What prevented him was this lucid insight that “Only optimists commit suicide, optimists who no longer succeed at being optimists. The others, having no reason to live, why would they have any to die?”

“The fact that life has no meaning is a reason to live --moreover, the only one.”

And writing was his way to tame his ferocious despair.
“A book is a suicide postponed,” he says.

He sees futility everywhere and so distances himself from society and keeps only a few friends.
“I don’t understand why we must do things in this world, why we must have friends and aspirations, hopes and dreams. Wouldn’t it be better to retreat to a faraway corner of the world, where all its noise and complications would be heard no more?"

He continues, "Then we could renounce culture and ambitions; we would lose everything and gain nothing; for what is there to be gained from this world?”
 
“As far as I am concerned, I resign from humanity. I no longer want to be, nor can still be, a man."

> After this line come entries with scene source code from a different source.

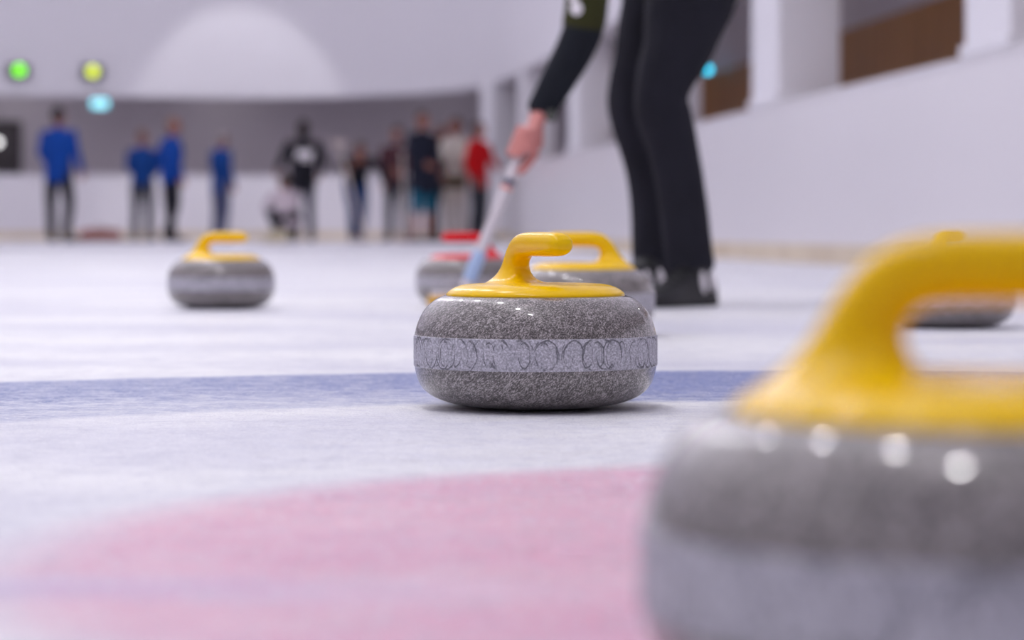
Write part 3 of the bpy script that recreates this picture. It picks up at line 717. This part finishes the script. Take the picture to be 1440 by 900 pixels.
# shoes
def big_shoe(hx, hy_s, yaw, k):
    heel = Vector(((hx-720)/hy_s, FP/hy_s, 0)) - PO
    f = Vector((math.cos(yaw), math.sin(yaw), 0))
    bu, bs = bmesh.new(), bmesh.new(); shoe_pieces(bu, bs, heel, f, k)
    ell(bu, heel + (f*.03+Vector((0,0,.095)))*k, (.043*k,.043*k,.03*k))
    u = obj('shoe', bu, M['shoe'], sw); obj('sole', bs, M['black_rubber'], u)
    nrm = Vector((f.y, -f.x, 0))
    if nrm.y > 0: nrm = -nrm
    bm = bmesh.new()
    for a, z in ((.004,.066),(.046,.062)):
        c = heel + (f*a + nrm*.0375 + Vector((0,0,z)))*k
        ell(bm, c, (.012,.006,.033), Matrix.Rotation(yaw,3,'Z') @ Matrix.Rotation(math.radians(12),3,'Y'), 14)
    obj('side_patch', bm, M['white_patch'], u)
    bm = bmesh.new()
    for j in range(4):
        a = .085+.022*j; z = .097-.0105*j
        p0 = heel + (f*a + nrm*.022 + Vector((0,0,z-.006)))*k; p1 = heel + (f*a - nrm*.022 + Vector((0,0,z-.006)))*k; pm = (p0+p1)/2+Vector((0,0,.010))*k
        sweep(bm, [(*p0,.003,.003),(*pm,.003,.003),(*p1,.003,.003)], 6, tuple(f), 3)
    obj('laces', bm, M['black_rubber'], u)
big_shoe(986, 500, math.radians(180+52), 1.10)
big_shoe(921, 483, math.radians(180+30), 1.08)
# broom
br = thing('curling_broom', 'white-shafted curling broom with yellow head, held by the leaning person', 'broom', (sh0.x, sh0.y, 0), 0)
BO = Vector((sh0.x, sh0.y, 0)); top = sh1 - ax*.80
bm = bmesh.new(); a = top-BO; b = sh0-BO
sweep(bm, [(*a,.0145,.0145), (*((a+b)/2),.0155,.0155), (*b,.0165,.0165)], 20, (0,1,0), 1); obj('pole', bm, M['pole'], br)
def seg(y0, y1, r, m, name):
    t0 = (y0-195)/(405-195); t1 = (y1-195)/(405-195); p = sh1.lerp(sh0, t0)-BO; q = sh1.lerp(sh0, t1)-BO
    bm = bmesh.new(); sweep(bm, [(*p,r,r),(*q,r,r)], 20, (0,1,0), 1); return obj(name, bm, m, br)
seg(255, 258, .0175, M['navy'], 'dark_ring'); seg(264, 266, .0168, M['orange_red'], 'salmon_ring')
seg(358, 392, .0195, M['palepblue'], 'pale_blue_wrap')
bm = bmesh.new(); hl = sh0-BO
rbox(bm, (.0,0,.022), (.205,.075,.034), .014, 3, .12); obj('fabric_pad', bm, M['pad'], br)
bm = bmesh.new(); rbox(bm, (.0,0,.040), (.19,.062,.016), .006, 2, .12); sweep(bm, [(0,0,.045,.022,.022),(hl.x*.6,0,hl.z-.005,.018,.018)], 14, (1,0,0), 2); obj('head_plate', bm, M['pole'], br)

# ------------------------------------------------------------------ light
def area(loc, size, power, col=(1,.98,1.0), shape='DISK', rot=(0,0,0)):  # serves the downlight row and the added fill lights alike
    l = bpy.data.lights.new('hall_lamp_or_fill', 'AREA'); l.shape = shape; l.size = size; l.energy = power; l.color = col
    o = bpy.data.objects.new('hall_lamp_or_fill', l); C.objects.link(o); o.location = loc; o.rotation_euler = rot; return o
for x, y in ((-.33,.7),(-.88,2.65),(-1.32,5.1),(-1.9,7.6),(-2.4,10.2),(-2.9,12.8),(-3.2,15.4),(-3.4,18),(-3.6,20.6),(-3.8,23.2),(-4,25.8),(-4.2,28.4),(-4.4,31),(-4.6,33.6)):
    area((x, y, 5.3), .24, 74 if y < 14 else (30 if y < 27 else 16))
for i in range(7):                     # unseen uplights, added for soft ambient light off the ceiling
    area((-10.0, -4+6.2*i, 4.7), 1.2, 170, rot=(PI, 0, 0))
    area((-5.5, -1+6.2*i, 4.7), 1.2, 170, rot=(PI, 0, 0))
    area((1.6-.11*6*i if i < 5 else -2.0, -4+6.2*i, 4.7), 1.2, 110, rot=(PI, 0, 0))
rc = offs(1.1)
for i, pw in ((24,14),(36,14),(48,10),(60,4),(88,2.5),(100,5),(108,8),(116,8)):  # unseen fill lights, added to brighten the recess walls and wood
    area((rc[i].x, rc[i].y, 2.85), .35, pw)
l = bpy.data.lights.new('wall_spot', 'SPOT'); l.energy = 560; l.spot_size = math.radians(41.5); l.spot_blend = .3; l.color = (1,.99,1.01); l.shadow_soft_size = .08
o = bpy.data.objects.new('wall_spot', l); C.objects.link(o); o.location = (-4.35, 38.65-3.0, 6.6); o.rotation_euler = (math.radians(28.5), 0, 0)
w = bpy.data.worlds.new('world'); sc.world = w; w.use_nodes = True
w.node_tree.nodes['Background'].inputs[0].default_value = (.8,.78,.9,1); w.node_tree.nodes['Background'].inputs[1].default_value = .5

# ------------------------------------------------------------------ camera
cam = bpy.data.cameras.new('camera'); co = bpy.data.objects.new('camera', cam); C.objects.link(co)
co.location = (0,0,H); co.rotation_euler = (PI/2,0,0)
cam.sensor_width = 36; cam.lens = 85; cam.shift_y = -(450-HY)/1440
cam.clip_start = .05; cam.clip_end = 200
cam.dof.use_dof = True; cam.dof.focus_distance = 2.78; cam.dof.aperture_fstop = 4.2
sc.camera = co
sc.view_settings.view_transform = 'Standard'; sc.view_settings.look = 'None'; sc.view_settings.gamma = 1; sc.view_settings.exposure = -1.06
sc.view_settings.use_curve_mapping = False
sc.cycles.use_denoising = True
sc.cycles.max_bounces = 8; sc.cycles.diffuse_bounces = 5
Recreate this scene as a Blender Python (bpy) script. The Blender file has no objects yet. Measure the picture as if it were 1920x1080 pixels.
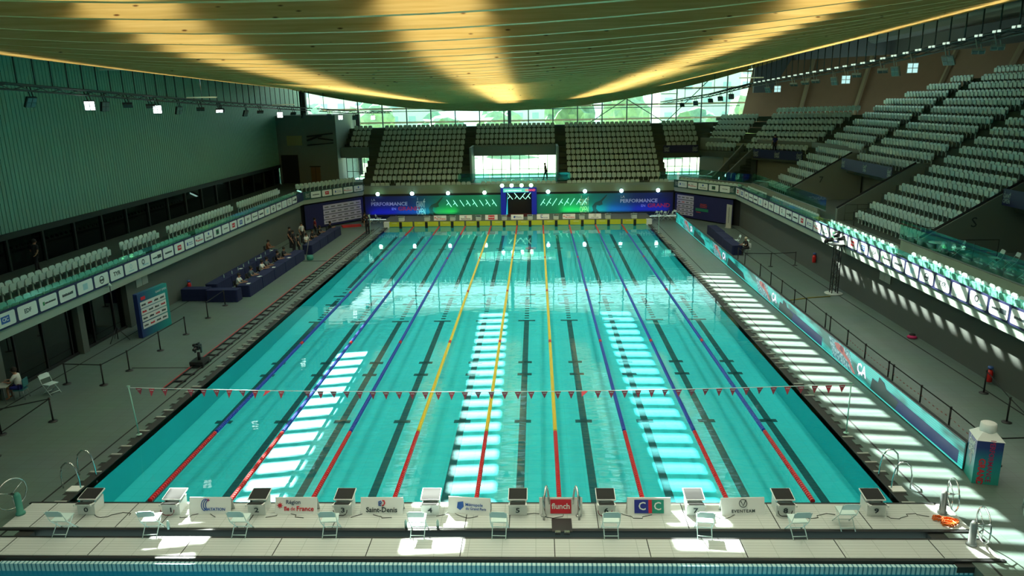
import bpy, bmesh, math, random
from mathutils import Matrix, Vector
random.seed(7)
scene = bpy.context.scene
COL = scene.collection
PI = math.pi

# ------------------------------------------------------------------ camera
CAM = Vector((1.909, -19.552, 11.639))
yaw, pitch, roll, FPX = 0.036075, 0.251086, -0.018246, 1370.9
fwd = Vector((-math.sin(yaw)*math.cos(pitch), math.cos(yaw)*math.cos(pitch), -math.sin(pitch)))
rt = Vector((math.cos(yaw), math.sin(yaw), 0)); up = rt.cross(fwd)
r2 = math.cos(roll)*rt + math.sin(roll)*up; u2 = -math.sin(roll)*rt + math.cos(roll)*up
cd = bpy.data.cameras.new('camera'); cam = bpy.data.objects.new('camera', cd); COL.objects.link(cam)
cam.matrix_world = Matrix(((r2.x, u2.x, -fwd.x, CAM.x), (r2.y, u2.y, -fwd.y, CAM.y), (r2.z, u2.z, -fwd.z, CAM.z), (0, 0, 0, 1)))
cd.sensor_width = 36; cd.lens = FPX/1920*36; cd.clip_end = 500; cd.clip_start = .1
scene.camera = cam

# ------------------------------------------------------------------ world, sun, exposure
scene.view_settings.view_transform = 'Standard'; scene.view_settings.look = 'None'
scene.view_settings.gamma = 1; scene.view_settings.use_curve_mapping = False
scene.view_settings.exposure = 0.0
cy = scene.cycles
cy.use_denoising = True; cy.max_bounces = 6; cy.diffuse_bounces = 3; cy.glossy_bounces = 3
cy.transparent_max_bounces = 10; cy.transmission_bounces = 3; cy.caustics_reflective = False; cy.caustics_refractive = False
cy.sample_clamp_indirect = 6; cy.use_light_tree = True
W = bpy.data.worlds.new('world'); scene.world = W; W.use_nodes = True
nt = W.node_tree; bg = nt.nodes['Background']
tc = nt.nodes.new('ShaderNodeTexCoord'); sp = nt.nodes.new('ShaderNodeSeparateXYZ'); rp = nt.nodes.new('ShaderNodeValToRGB')
nt.links.new(tc.outputs['Generated'], sp.inputs[0]); nt.links.new(sp.outputs['Z'], rp.inputs[0])
rp.color_ramp.elements[0].position = 0.0; rp.color_ramp.elements[0].color = (.66, 1.0, .90, 1)
rp.color_ramp.elements[1].position = 0.6; rp.color_ramp.elements[1].color = (.40, .72, .80, 1)
nt.links.new(rp.outputs[0], bg.inputs['Color']); bg.inputs['Strength'].default_value = 3.2

SUN_S = (0.5, -1.22, -1.0)
sd = bpy.data.lights.new('sun', 'SUN'); so = bpy.data.objects.new('sun', sd); COL.objects.link(so)
sd.energy = 46; sd.angle = math.radians(0.53); sd.color = (.93, 1.0, .88)
so.rotation_euler = Vector(SUN_S).to_track_quat('-Z', 'Y').to_euler(); so.location = (-20, 60, 60)

# roof surface of the beam undersides
ZC = [(-30, 17.2), (-24, 16.0), (-16, 14.7), (-12, 13.85), (-8.3, 13.22), (-7.2, 13.09), (-6.1, 12.95), (-5, 12.83), (-3.9, 12.72), (-2.75, 12.64), (-1.6, 12.58), (.6, 12.5),
      (2.85, 12.42), (5.1, 12.36), (9.6, 12.24), (20, 12.0), (32, 11.75), (42, 11.56), (50, 11.4), (54, 11.2), (56.5, 10.75), (60, 10.6)]
def zc(y):
    for (a, za), (b, zb) in zip(ZC, ZC[1:]):
        if a <= y <= b: return za + (zb-za)*(y-a)/(b-a)
    return ZC[0][1] if y < ZC[0][0] else ZC[-1][1]
def roofz(x, y): return zc(y) + .0056*(x+2.1)**2
DZ = .42   # height of the roof deck above the beams
STRIPS = [(-15.75, 34.2), (-8.3, 39.7), (-.85, 39.7), (6.6, 44.7), (14.22, 40.7)]   # left edge, far end of the clear glazing
SWS = [1.75, 1.75, 1.75, 1.75, 1.60]; SW = 1.75; PITCH = 1.12; BEAM_D = .26

def area(name, loc, sx, sy, power, color, rot=(0, 0, 0), spread=None):
    l = bpy.data.lights.new(name, 'AREA'); l.shape = 'RECTANGLE'; l.size = sx; l.size_y = sy; l.energy = power; l.color = color
    if spread: l.spread = spread
    o = bpy.data.objects.new(name, l); COL.objects.link(o); o.location = loc; o.rotation_euler = rot
    return o
# added area lamps standing in for skylight daylight, set along the golden ceiling bands
def lerp_tab(T, y):
    for (a, xa), (b, xb) in zip(T, T[1:]):
        if y <= b: return xa+(xb-xa)*max(0, (y-a))/(b-a)
    return T[-1][1]
LINES = [[(-9, -12.2), (10, -12.8), (50, -13.6)], [(-9, -4.7), (-4, -5.1), (3, -5.5), (12, -6.5), (40, -7.3), (50, -7.4)], [(-9, .2), (12, .1), (50, -.6)], [(-9, 8.2), (-5, 7.6), (0, 7.1), (13, 6.7), (50, 6.0)], [(-9, 14.9), (10, 14.3), (50, 13.6)]]
for T, pw in zip(LINES, (.7, .85, 1, 1.12, 1.15)):
    y = -14
    while y < 50:
        st = 4 if y < 10 else 8
        a, c = y, min(y+st, 50.5); ym = (a+c)/2; xm = lerp_tab(T, ym); dx = lerp_tab(T, c)-lerp_tab(T, a)
        area('skylight_fill_lamp', (xm, ym, roofz(xm, ym)+BEAM_D+DZ-.24), 1.7, c-a, pw*34*(c-a), (1.0, .97, .72),
             rot=(math.atan2(zc(c)-zc(a), c-a), 0, math.atan2(-dx, c-a)), spread=math.radians(125))
        y += st
# daylight of the sky outside the high far glazing and the glazing behind the stand
area('daylight_far_glazing', (0, 70.5, 13.2), 50, 5, 900, (.75, 1, .95), rot=(math.radians(-72), 0, 0))

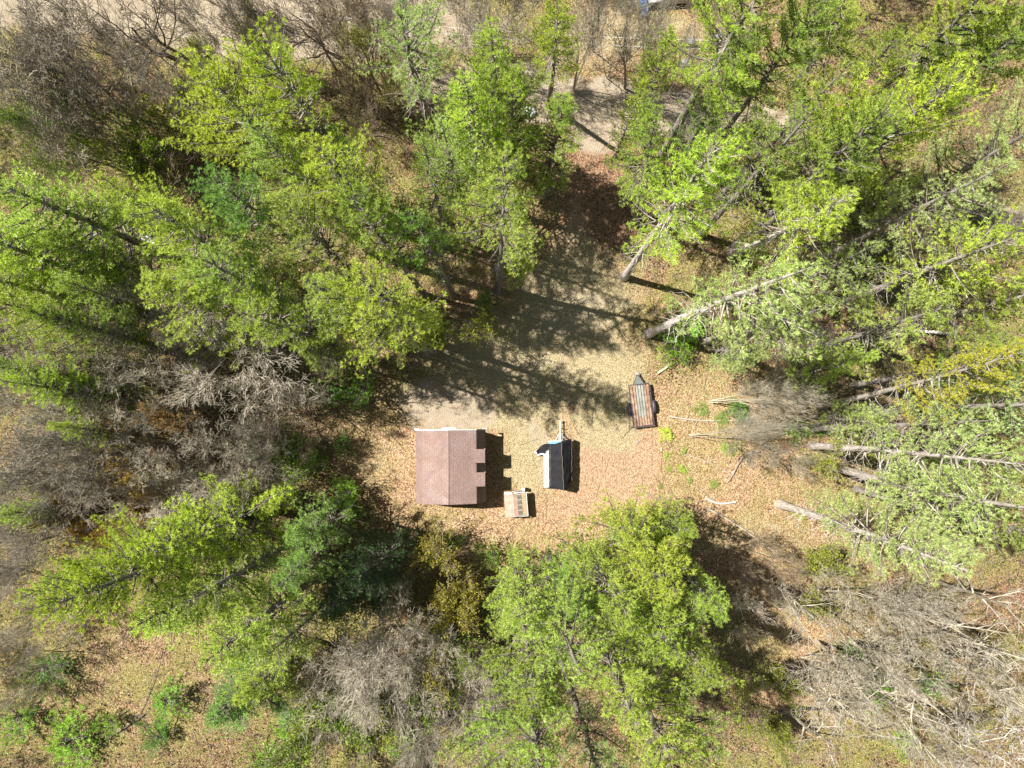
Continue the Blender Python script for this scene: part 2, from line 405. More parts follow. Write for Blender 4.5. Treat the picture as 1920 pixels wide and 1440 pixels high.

His response to meaninglessness is to clearly accept that all of life is pointless.

"What should I do?
Work for a social and political system, make a girl miserable?
Hunt for weaknesses in philosophical systems, fight for moral and esthetic ideals?
It’s all too little.

I renounce my humanity even though I may find myself alone.
But am I not already alone in this world from which I no longer expect anything?” (On the Heights of Despair)

What is the source of man's despair?
Man is cursed with his ability to think deep.

"True thinking resembles a demon who muddies the spring of life or a sickness which corrupts its roots. To think all the time, to raise questions, to doubt your own destiny, to feel the weariness of living, to be worn out to the point of exhaustion by thoughts and life,.. all this means you are so unhappy that reflection and thinking appear as a curse causing a violent revulsion in you.”

Cioran believes thinking lucidly is incompatible with life.
He says, "That kind of thinking, that understanding that pushes too far, is dangerous....life is only bearable because one does not go to the end (of thinking); doing something is only possible when one has particular illusions...for everything."

To be happy, don't think!
Just vegetate with illusions.
Eat, drink, be merry.
Contra Socrates, the unexamined life is a happy life.

“Only those are happy who never think or, rather, who only think about life's bare necessities, and to think about such things means not to think at all," observes Cioran.

In an interview, he insightfully remarks in conclusion and with total resignation,

"I am ... fed up with cursing at the world, at God;
the whole thing is simply not worth it."


Notes
 
His best-known works are "On the Heights of Despair" (1934) and "The Trouble with Being Born" (1973).

His first French book, "A Short History of Decay", was awarded the prestigious Rivarol Prize in 1950.